New figures released today by the Building Society Association (BSA) reveal that gross mortgage lending in Q1 2023 was £13.9bn, a 23% decrease compared to Q1 2022, which stood at £17.9bn.
The report also indicates that building societies approved 85,234 mortgage loans during the first quarter of this year, marking a 24% drop from the 111,723 mortgage loans approved in Q1 2022.
However, there has been an improvement compared to the last quarter of 2022, with the current number of approvals showing a 13% rise from the 75,758 mortgage loans approved in Q4 2022.
The total outstanding mortgage balances held by building societies are currently £370.0bn. This figure has seen a 3% increase from Q1 2022, when the outstanding balances were £358.2bn, representing a steady 23% share of the total mortgage market.
The number of first-time buyers receiving loans from building societies was also highlighted in the report. A total of 21,498 first-time buyers were granted loans in Q1 2023, marking a 16% decrease from the 25,735 loans made during the same period in 2022.

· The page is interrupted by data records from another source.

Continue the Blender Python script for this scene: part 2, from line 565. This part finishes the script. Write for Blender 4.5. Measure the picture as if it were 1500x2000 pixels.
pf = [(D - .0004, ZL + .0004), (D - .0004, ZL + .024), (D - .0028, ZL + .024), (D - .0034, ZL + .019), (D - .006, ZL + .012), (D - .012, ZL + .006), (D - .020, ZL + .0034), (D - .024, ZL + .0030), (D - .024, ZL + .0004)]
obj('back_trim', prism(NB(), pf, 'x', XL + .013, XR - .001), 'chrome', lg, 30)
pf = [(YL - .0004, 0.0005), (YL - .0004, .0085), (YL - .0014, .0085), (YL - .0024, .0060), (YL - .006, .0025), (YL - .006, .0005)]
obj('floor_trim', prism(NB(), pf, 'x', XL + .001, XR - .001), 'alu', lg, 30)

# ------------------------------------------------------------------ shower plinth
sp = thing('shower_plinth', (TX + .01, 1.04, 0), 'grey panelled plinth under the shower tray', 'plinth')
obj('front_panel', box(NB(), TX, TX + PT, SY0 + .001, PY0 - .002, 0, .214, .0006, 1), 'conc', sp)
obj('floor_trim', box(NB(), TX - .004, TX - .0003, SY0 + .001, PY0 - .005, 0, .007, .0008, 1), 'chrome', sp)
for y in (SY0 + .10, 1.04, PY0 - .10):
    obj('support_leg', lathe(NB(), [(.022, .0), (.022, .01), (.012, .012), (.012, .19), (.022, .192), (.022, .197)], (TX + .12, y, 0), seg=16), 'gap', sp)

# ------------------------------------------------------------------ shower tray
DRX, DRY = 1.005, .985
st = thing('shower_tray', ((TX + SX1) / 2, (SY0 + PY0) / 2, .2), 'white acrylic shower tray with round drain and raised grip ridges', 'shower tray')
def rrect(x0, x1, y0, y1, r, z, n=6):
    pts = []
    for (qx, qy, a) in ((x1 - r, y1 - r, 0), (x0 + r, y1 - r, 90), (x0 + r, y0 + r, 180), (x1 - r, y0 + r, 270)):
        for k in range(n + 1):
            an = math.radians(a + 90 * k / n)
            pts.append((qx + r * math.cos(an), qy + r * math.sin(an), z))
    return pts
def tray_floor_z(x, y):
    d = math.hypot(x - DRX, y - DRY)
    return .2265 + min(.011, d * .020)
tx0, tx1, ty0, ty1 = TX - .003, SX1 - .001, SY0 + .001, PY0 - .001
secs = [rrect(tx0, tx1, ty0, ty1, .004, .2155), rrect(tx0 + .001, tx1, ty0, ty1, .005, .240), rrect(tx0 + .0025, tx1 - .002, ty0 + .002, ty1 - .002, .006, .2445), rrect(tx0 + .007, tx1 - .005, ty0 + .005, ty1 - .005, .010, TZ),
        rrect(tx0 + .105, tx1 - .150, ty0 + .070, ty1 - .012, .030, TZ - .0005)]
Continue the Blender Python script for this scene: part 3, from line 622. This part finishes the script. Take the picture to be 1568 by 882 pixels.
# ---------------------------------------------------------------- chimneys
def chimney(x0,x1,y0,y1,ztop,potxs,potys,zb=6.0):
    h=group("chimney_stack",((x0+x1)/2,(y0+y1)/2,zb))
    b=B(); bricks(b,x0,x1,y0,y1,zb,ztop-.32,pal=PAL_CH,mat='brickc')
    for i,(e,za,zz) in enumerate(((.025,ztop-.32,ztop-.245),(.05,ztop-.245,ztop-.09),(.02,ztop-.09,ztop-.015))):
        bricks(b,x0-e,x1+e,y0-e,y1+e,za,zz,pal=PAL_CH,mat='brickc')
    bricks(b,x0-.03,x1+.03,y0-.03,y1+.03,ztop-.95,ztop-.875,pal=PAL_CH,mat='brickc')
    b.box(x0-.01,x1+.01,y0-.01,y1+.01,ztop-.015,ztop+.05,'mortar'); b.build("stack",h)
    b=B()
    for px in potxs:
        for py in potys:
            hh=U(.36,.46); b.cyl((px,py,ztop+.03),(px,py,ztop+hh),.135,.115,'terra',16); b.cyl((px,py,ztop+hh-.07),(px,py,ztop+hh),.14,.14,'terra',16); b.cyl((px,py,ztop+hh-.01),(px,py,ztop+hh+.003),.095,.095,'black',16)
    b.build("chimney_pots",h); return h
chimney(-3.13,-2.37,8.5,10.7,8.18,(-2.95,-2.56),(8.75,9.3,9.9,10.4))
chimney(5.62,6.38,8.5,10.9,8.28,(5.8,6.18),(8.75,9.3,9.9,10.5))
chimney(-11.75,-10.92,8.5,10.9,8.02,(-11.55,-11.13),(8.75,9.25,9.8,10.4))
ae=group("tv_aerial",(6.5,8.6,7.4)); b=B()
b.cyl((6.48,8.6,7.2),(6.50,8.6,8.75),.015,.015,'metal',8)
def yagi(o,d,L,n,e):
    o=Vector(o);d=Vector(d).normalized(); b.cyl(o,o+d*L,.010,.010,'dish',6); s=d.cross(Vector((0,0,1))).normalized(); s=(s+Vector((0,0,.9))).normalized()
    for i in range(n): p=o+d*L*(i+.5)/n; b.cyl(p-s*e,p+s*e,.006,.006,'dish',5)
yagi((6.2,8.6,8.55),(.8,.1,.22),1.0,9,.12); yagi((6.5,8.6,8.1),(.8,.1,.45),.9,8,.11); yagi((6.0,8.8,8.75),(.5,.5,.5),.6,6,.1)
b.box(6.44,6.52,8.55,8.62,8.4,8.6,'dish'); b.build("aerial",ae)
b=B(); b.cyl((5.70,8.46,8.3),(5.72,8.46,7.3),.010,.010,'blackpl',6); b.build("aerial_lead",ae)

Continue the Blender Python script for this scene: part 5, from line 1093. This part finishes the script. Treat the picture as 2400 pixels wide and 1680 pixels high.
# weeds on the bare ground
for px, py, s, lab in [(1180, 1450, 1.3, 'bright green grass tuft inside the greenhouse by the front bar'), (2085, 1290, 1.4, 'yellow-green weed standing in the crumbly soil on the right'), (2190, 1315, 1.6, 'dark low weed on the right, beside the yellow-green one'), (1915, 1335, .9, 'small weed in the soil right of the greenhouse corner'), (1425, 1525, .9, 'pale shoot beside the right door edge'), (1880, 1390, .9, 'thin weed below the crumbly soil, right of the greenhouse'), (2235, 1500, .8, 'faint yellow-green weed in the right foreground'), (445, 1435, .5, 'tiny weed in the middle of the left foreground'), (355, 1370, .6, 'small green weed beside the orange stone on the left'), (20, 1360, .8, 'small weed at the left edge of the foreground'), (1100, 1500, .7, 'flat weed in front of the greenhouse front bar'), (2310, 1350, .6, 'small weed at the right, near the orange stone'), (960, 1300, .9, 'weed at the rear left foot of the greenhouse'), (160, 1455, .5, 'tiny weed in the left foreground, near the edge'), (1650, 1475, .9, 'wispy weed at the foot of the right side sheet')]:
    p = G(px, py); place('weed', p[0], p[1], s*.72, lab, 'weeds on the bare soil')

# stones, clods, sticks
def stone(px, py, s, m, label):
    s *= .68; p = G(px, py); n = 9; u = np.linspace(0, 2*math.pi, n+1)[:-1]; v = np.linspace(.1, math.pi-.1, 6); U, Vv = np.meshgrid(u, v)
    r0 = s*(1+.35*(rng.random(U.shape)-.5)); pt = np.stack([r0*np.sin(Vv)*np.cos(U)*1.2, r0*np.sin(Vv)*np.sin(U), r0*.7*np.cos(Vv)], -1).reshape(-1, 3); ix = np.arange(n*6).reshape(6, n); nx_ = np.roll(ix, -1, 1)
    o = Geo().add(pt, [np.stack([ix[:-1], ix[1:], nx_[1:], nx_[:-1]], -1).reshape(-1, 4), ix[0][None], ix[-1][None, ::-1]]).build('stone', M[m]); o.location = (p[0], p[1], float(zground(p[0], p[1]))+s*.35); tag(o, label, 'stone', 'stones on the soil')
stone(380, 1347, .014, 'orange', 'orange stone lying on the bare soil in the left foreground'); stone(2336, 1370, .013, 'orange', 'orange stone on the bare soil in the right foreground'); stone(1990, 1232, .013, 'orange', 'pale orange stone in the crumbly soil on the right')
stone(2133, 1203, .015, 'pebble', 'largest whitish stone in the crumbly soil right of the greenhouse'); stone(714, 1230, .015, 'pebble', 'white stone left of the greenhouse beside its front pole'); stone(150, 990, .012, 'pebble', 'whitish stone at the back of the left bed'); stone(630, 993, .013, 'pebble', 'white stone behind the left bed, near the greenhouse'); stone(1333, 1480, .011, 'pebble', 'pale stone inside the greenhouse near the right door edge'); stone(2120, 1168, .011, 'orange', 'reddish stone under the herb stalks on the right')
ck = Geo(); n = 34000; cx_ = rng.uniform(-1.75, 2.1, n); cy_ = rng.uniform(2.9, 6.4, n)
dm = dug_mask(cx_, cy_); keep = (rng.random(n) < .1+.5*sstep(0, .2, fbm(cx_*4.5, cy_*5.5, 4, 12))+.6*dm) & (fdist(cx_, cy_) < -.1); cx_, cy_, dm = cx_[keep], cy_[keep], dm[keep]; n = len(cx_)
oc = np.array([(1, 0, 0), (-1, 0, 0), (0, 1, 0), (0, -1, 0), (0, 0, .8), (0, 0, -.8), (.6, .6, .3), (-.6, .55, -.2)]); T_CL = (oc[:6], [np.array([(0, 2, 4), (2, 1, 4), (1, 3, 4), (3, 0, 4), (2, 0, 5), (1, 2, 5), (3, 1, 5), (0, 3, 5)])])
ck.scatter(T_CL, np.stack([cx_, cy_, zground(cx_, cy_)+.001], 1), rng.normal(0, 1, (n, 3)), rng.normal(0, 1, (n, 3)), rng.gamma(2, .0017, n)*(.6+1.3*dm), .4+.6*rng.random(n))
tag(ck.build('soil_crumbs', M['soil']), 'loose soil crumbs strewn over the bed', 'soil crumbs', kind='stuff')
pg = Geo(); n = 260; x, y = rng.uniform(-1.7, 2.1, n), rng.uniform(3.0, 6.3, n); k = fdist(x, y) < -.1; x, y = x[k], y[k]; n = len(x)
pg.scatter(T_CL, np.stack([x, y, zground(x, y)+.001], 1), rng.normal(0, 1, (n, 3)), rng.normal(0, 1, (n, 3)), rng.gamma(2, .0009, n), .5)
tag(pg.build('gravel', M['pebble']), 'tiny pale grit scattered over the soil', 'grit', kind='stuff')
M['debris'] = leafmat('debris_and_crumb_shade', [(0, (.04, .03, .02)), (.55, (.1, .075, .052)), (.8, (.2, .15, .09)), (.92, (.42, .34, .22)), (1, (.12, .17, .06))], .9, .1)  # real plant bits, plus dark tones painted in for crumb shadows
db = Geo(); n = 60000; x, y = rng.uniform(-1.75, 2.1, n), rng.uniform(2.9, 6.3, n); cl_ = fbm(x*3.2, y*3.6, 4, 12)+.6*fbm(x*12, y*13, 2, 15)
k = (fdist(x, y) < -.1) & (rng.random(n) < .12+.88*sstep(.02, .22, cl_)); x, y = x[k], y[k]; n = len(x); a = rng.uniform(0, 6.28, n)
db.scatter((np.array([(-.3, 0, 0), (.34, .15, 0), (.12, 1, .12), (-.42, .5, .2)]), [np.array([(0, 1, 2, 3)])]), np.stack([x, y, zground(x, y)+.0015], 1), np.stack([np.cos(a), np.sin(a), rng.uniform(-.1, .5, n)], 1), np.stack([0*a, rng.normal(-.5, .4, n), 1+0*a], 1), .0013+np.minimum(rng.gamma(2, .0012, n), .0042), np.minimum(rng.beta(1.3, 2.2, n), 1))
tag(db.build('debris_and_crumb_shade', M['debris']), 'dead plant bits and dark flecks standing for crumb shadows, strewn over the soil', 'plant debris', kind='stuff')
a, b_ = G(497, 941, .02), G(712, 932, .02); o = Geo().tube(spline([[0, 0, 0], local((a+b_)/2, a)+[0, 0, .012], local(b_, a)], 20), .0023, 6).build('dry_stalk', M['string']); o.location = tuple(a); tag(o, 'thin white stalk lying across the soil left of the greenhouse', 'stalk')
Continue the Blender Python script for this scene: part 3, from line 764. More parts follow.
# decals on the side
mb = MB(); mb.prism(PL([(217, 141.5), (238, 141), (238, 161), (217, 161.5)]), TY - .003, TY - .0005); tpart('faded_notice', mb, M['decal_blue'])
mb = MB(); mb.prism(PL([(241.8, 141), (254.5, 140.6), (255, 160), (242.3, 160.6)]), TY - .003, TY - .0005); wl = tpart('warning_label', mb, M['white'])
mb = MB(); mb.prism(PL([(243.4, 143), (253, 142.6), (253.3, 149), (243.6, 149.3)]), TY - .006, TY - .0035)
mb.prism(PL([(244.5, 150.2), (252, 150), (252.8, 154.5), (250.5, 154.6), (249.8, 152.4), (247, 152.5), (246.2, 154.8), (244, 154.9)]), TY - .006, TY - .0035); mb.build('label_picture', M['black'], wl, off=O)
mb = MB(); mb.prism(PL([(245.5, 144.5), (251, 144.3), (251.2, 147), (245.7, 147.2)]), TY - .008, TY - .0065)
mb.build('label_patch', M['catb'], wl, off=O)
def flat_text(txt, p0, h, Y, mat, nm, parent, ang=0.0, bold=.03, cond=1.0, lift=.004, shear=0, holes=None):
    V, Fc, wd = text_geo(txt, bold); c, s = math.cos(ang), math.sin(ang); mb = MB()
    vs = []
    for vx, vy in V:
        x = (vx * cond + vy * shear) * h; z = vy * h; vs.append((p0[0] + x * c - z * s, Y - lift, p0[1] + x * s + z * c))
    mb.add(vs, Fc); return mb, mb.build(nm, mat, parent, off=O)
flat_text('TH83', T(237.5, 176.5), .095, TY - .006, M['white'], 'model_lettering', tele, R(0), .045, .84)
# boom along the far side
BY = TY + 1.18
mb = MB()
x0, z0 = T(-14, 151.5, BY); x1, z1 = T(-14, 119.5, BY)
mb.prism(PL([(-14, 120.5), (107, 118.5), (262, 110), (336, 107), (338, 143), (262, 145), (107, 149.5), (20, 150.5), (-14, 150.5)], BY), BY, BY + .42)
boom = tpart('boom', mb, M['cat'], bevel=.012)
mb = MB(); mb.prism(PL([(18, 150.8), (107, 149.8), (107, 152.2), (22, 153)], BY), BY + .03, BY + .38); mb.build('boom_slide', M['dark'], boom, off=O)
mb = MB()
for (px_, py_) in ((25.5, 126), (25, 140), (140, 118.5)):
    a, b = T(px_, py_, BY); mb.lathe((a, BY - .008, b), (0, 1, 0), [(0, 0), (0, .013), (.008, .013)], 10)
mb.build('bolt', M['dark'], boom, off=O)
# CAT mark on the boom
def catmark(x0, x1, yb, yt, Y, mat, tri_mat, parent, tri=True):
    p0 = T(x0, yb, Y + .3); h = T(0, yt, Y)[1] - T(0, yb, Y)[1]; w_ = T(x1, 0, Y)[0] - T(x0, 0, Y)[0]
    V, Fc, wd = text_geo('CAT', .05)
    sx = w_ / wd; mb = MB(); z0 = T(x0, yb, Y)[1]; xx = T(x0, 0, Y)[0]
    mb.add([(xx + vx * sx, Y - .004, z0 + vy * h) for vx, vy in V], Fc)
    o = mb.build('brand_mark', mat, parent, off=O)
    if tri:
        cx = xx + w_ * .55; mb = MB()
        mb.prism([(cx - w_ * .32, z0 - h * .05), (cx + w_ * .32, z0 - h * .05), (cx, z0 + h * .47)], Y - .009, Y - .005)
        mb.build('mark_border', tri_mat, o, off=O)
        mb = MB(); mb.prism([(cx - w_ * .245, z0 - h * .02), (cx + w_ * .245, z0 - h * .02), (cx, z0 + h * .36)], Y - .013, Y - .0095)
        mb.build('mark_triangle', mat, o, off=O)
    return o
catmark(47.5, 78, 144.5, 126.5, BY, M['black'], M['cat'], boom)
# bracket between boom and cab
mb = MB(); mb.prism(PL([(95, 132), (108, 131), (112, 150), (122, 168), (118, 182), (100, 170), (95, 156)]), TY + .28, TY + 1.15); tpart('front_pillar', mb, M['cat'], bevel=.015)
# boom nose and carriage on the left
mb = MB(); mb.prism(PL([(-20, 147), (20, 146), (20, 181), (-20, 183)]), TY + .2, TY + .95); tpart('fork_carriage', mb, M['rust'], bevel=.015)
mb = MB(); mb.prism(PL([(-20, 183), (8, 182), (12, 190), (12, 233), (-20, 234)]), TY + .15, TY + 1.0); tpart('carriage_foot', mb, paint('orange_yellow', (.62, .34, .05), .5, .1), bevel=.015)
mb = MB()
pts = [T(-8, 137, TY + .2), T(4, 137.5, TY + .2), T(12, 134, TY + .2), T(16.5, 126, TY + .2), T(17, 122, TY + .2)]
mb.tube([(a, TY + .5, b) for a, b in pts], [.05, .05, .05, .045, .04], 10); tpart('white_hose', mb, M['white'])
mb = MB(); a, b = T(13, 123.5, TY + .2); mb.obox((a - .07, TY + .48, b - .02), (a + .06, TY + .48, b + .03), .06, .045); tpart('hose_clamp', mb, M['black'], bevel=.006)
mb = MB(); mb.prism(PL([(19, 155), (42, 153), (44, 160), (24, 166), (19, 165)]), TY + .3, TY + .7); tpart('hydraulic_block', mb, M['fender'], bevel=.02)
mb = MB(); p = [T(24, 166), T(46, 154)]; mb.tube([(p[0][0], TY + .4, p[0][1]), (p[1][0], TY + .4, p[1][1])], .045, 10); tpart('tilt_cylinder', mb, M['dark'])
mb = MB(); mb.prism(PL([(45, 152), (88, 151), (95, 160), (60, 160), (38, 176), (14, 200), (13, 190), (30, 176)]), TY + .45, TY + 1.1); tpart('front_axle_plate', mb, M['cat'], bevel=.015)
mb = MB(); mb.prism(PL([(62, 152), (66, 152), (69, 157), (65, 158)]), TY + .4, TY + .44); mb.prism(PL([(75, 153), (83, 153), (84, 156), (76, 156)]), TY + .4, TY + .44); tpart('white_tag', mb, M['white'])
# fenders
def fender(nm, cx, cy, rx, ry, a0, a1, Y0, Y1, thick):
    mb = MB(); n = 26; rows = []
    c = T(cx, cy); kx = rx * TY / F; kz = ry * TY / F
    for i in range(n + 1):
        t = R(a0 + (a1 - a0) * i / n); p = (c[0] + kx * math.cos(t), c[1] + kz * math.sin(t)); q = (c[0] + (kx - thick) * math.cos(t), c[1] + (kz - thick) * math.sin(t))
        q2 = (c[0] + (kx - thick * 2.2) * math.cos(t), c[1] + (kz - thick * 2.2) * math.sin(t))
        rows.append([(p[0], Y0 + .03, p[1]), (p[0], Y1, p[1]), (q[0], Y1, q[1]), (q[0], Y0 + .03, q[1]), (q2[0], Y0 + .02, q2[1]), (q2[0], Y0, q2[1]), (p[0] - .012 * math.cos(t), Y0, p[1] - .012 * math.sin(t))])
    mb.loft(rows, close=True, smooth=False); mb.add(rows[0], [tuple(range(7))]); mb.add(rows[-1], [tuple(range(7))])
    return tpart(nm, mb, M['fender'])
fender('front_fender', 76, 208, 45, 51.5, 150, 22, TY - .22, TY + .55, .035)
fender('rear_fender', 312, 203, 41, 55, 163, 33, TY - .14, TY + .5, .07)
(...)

Robin Fieth (pictured), chief executive of the BSA, said: “The drop in gross mortgage lending compared to the same period last year reflects the impact on the housing market caused by the economic slowdown.”
Fieth also drew attention to recent tentative signs of recovery, said: “Activity in March showed tentative signs that the market is recovering, with mortgage loan approvals 13% higher than in the final quarter of 2022.”
However, he warned of continued weakness in lending volumes due to higher interest rates and increasing strains on household finances due to the rising cost of living.
He further reassured that building societies remain ready to provide a non-judgemental environment and tailored support for borrowers who may be concerned about making their mortgage payments amidst the tightened household budget.